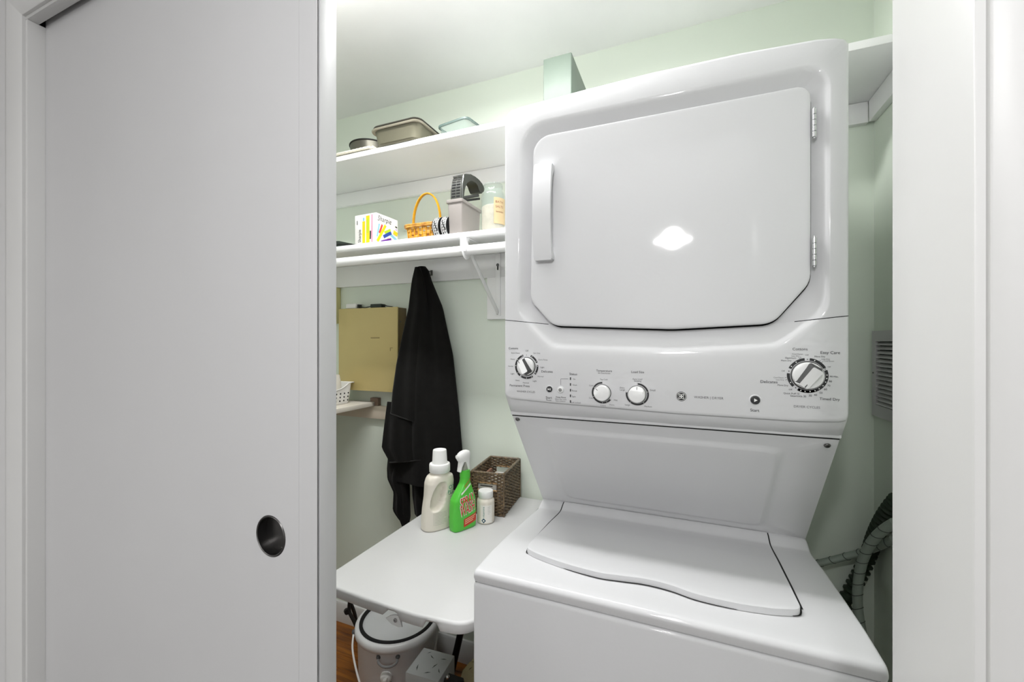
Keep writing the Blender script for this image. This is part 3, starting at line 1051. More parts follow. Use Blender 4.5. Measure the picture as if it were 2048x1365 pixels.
# clear storage box
CLEAR = mat('clear_plastic', (140, 160, 154), .1, alpha=.22, var=.0)
CLEARR = mat('clear_plastic_rim', (92, 112, 108), .25, alpha=.8, var=.0)
t = thing('clear_box', 'clear plastic storage box right of the baking pans on the upper shelf', 'box', (-.765, 1.40, S1T), R(-9))
def lbox_ring(w, d, z, r=.02):
    return [(p[0], p[1], z) for p in round_poly([(-w, -d), (w, -d), (w, d), (-w, d)], r, 5)]
b = B()
ring_loft(b, [lbox_ring(.058, .083, .0005), lbox_ring(.060, .085, .004), lbox_ring(.067, .092, .066), lbox_ring(.065, .090, .066), lbox_ring(.0585, .0835, .006)], True, True)
obj('box_body', b, CLEAR, t, raw=True)
b = B()
ring_loft(b, [lbox_ring(.0668, .0918, .062), lbox_ring(.071, .096, .064), lbox_ring(.071, .096, .070), lbox_ring(.0655, .0905, .070)], False, False)
obj('box_rim', b, CLEARR, t, raw=True)
for (dx, dy, dz, sx, sy, sz, col, lab) in ((.012, -.055, .0075, .024, .012, .044, (232, 222, 214), 'white and blue packet inside the clear box'), (-.022, -.05, .0075, .03, .02, .018, (206, 138, 120), 'reddish packet lying inside the clear box')):
    p = t.location + Euler((0, 0, R(-9))).to_matrix() @ Vector((dx, dy, dz))
    q = thing('packet', lab, 'packet', (p.x, p.y, p.z - E), R(-9))
    obj('packet_body', bx(-sx / 2, sx / 2, -sy / 2, sy / 2, 0, sz, .004), mat('packet_%d' % col[1], col, .5), q, raw=True)
    if col[1] == 222:
        obj('blue_print', bx(-.006, .008, -sy / 2 - .0004, -sy / 2, .012, .032), mat('blue_ink', (70, 90, 160), .5), q, raw=True)

# ================================================================== LOWER SHELF THINGS
# marker box
t = thing('marker_box', 'white cardboard box of markers with coloured marker pictures, on the lower shelf', 'box', (-1.139, 1.333, S2T), R(-3))
w, d, h = .0545, .0605, .119
obj('box_body', bx(-w, w, -d, d, .0004, h, .001), mat('white_card', (238, 236, 232), .5), t, raw=True)
obj('top_flap', bx(-w + .004, w - .012, -d + .004, d, h, h + .0012), mat('brown_card', (120, 96, 78), .7), t, raw=True)
def flat(bm, pts, face, off=.0005):
    """print on the box: face 'F' (front, -Y) coords (x,z); 'R' (right, +X) coords (y,z)."""
    vs = [bm.verts.new((p[0], -d - off, p[1]) if face == 'F' else (w + off, p[0], p[1])) for p in pts]
    bm.faces.new(vs)
YEL = mat('print_yellow', (226, 202, 20), .5, var=.06); LIME = mat('print_lime', (176, 206, 40), .5); PINK = mat('print_pink', (226, 150, 176), .5)
BLUE = mat('print_blue', (40, 74, 160), .5); SKY = mat('print_sky', (130, 190, 214), .5); PURP = mat('print_purple', (104, 44, 150), .5); ORNG = mat('print_orange', (240, 160, 40), .5); REDP = mat('print_red', (206, 70, 60), .5); PEACH = mat('print_peach', (246, 196, 120), .5)
def strip(name, face, p, q, wd, m, off=.0006):
    b = B()
    p = Vector(p); q = Vector(q)
    n = Vector((-(q - p).y, (q - p).x)).normalized() * wd / 2
    flat(b, [tuple(p - n), tuple(q - n), tuple(q + n), tuple(p + n)], face, off)
    return obj(name, b, m, t, raw=True, smooth=None)
strip('printed_marker', 'F', (-.008, .008), (-.008, .092), .014, YEL)
strip('printed_marker', 'F', (-.0085, .094), (-.0085, .106), .008, SKY)
strip('printed_marker', 'F', (.013, .008), (.013, .112), .018, YEL)
strip('printed_marker', 'F', (.0135, .045), (.0135, .100), .007, LIME, .0008)
strip('printed_marker', 'F', (.034, .008), (.034, .114), .007, PINK)
strip('printed_marker', 'F', (.026, .02), (.027, .052), .006, BLACKM, .001)
for p, q, wd, m in (((-.056, .028), (-.044, .080), .007, SKY), ((-.044, .044), (-.028, .080), .009, REDP), ((-.055, .010), (-.010, .082), .012, YEL), ((-.052, .010), (-.024, .056), .007, ORNG), ((-.016, .052), (.018, .070), .010, LIME),
                    ((-.022, .034), (.022, .060), .013, BLUE), ((.012, .054), (.056, .036), .011, SKY), ((-.034, .012), (.022, .034), .010, PURP), ((.000, .030), (.054, .022), .012, PEACH), ((.030, .016), (.054, .016), .010, YEL)):
    strip('printed_marker', 'R', p, q, wd, m, .0005 + random.random() * .0006)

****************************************

__WHAT YOU WILL DO__
Everything from the top line of the data down to and including the line with "obj('blue_print', bx(-.006, .008, -sy" is to be copied, except the pictures.

__CORRECT RESPONSE__
Keep writing the Blender script for this image. This is part 3, starting at line 1051. More parts follow. Use Blender 4.5. Measure the picture as if it were 2048x1365 pixels.
# clear storage box
CLEAR = mat('clear_plastic', (140, 160, 154), .1, alpha=.22, var=.0)
CLEARR = mat('clear_plastic_rim', (92, 112, 108), .25, alpha=.8, var=.0)
t = thing('clear_box', 'clear plastic storage box right of the baking pans on the upper shelf', 'box', (-.765, 1.40, S1T), R(-9))
def lbox_ring(w, d, z, r=.02):
    return [(p[0], p[1], z) for p in round_poly([(-w, -d), (w, -d), (w, d), (-w, d)], r, 5)]
b = B()
ring_loft(b, [lbox_ring(.058, .083, .0005), lbox_ring(.060, .085, .004), lbox_ring(.067, .092, .066), lbox_ring(.065, .090, .066), lbox_ring(.0585, .0835, .006)], True, True)
obj('box_body', b, CLEAR, t, raw=True)
b = B()
ring_loft(b, [lbox_ring(.0668, .0918, .062), lbox_ring(.071, .096, .064), lbox_ring(.071, .096, .070), lbox_ring(.0655, .0905, .070)], False, False)
obj('box_rim', b, CLEARR, t, raw=True)
for (dx, dy, dz, sx, sy, sz, col, lab) in ((.012, -.055, .0075, .024, .012, .044, (232, 222, 214), 'white and blue packet inside the clear box'), (-.022, -.05, .0075, .03, .02, .018, (206, 138, 120), 'reddish packet lying inside the clear box')):
    p = t.location + Euler((0, 0, R(-9))).to_matrix() @ Vector((dx, dy, dz))
    q = thing('packet', lab, 'packet', (p.x, p.y, p.z - E), R(-9))
    obj('packet_body', bx(-sx / 2, sx / 2, -sy / 2, sy / 2, 0, sz, .004), mat('packet_%d' % col[1], col, .5), q, raw=True)
    if col[1] == 222:
        obj('blue_print', bx(-.006, .008, -sy / 2 - .0004, -sy / 2, .012, .032), mat('blue_ink', (70, 90, 160), .5), q, raw=True)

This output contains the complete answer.